Aku seorang guru di sebuah lembaga terletak 500 meter sebelum pesisir pantai selatan. Mungkin kalau ada Tsunami aku mungkin bisa mati duluan.
Waktu menunjukkan pukul 14.30. Aku yang di kantor menunggu check lock segera berjalan menuju tempat parkir untuk pulang ke rumah. Rumahku jauh karena itu aku merasa ingin segera pulang.
Sesaat akan melewati lobby sekolah, terlihat beberapa ABG bercengkrama di lobby tidak menggunakan baju seragam. Aku berpikir mereka alumni yang ingin legalisir fotocopy ijazah.
Tiba tiba ada yang memanggil namaku sambil melambaikan tangan. Seperti biasa aku tersenyum dan berjalan untuk segera pulang ke rumah. Sebelum pulang salah satu dari mereka mengambil gambarku dan tertawa kecil ala ABG. “Ahhh anak anak.” Gumamku dalam hati.

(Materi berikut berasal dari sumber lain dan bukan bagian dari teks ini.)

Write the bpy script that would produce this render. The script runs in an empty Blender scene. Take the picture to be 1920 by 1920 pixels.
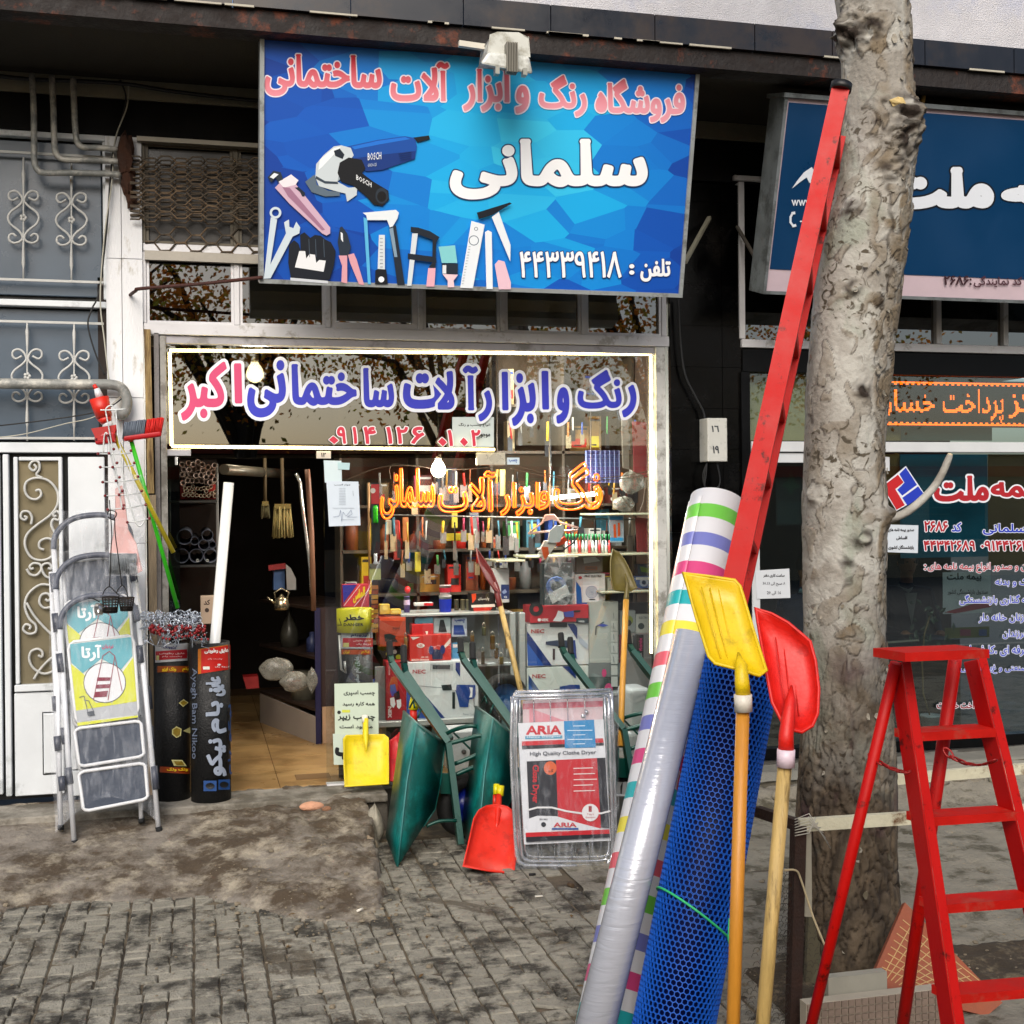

Sejenak aku berdiri di atas sepeda motor melihat ekspresi anak anak. Saya mengira mereka anak anak setingkat SLTA ternyata anak anak kelas delapan. Tiba tiba aku punya ide. Aku ingin mengenal mereka “Kirim ke nomor WA ku ya”. Pintaku. “Nggih pak”. Jawab mereka.
Keesokan harinya aku masuk ke sekolah seperti biasa. Tiba tiba seorang siswa memanggil namaku,”pak Ton”. Aku tersenyum dan berjalan seperti tak terjadi apa-apa. Esok harinya lagi aku ketemu dan dia memanggil namaku. “Pak Ton”. Ahhhh anak anak. “. Pikirku.
Aku memiliki satu kekurangan meskipun juga terkadang jadi kelebihan. Aku selalu ingin tahu. Mungkin bahasa gaulnya kepo. Kekurangan itu juga yang membawaku ingin tahu siapa dia sebenarnya. Aku mencari informasi tentang siapa anak yang sering memanggil namaku itu. Dari informasi guru ternyata dia salah satu anggota OSIM dari kelas non reguler.
Beberapa bulan kemudian siswa siswa harus mengikuti ujian. Sama seperti yang lain aku harus jadi pengawas. Anak itu ternyata di ruang yang kujaga. Beberapa meter sebelum aku masuk ke dalam ruang saya dengar suara mereka. “Pak Ton, pak Ton.” Aku cuek saja.
Saat aku berada di depan kelas ternyata anak yang sering memanggil namaku duduk tepat di depan mejaku. Dia malu-malu. Teman temannya satu ruangan tertawa sambil tertahan. Aku juga. Tapi sebagai guru aku bisa menahan diri.
Selang satu tahun berlalu. Aku mengawasi lagi kelasnya. Dia duduk tepat di depan mejaku lagi. Kali ini dia, Tiara, tidak canggung. Kelihatan berbeda. Lebih percaya diri. Terjadi sedikit dialog untuk mengisi kebekuan suasana ujian yang kaku.
Aku. : “Setelah lulus mau sekolah dimana?”
Tiara. : “Di Kediri pak”
Aku. : “Alhamdulillah”. Di SMA?”
Tiara. : “Ya pak”.
Aku. : “Mondok?”
Tiara : “Nggak pak”
Aku. : “Saudara berapa?”
Tiara. : “Satu pak”
Aku. : “Adik?”
Tiara. : “Kakak”
Mudah mudahan diberikan kelancaran dan keberkahan nduk. Doaku dalam hati.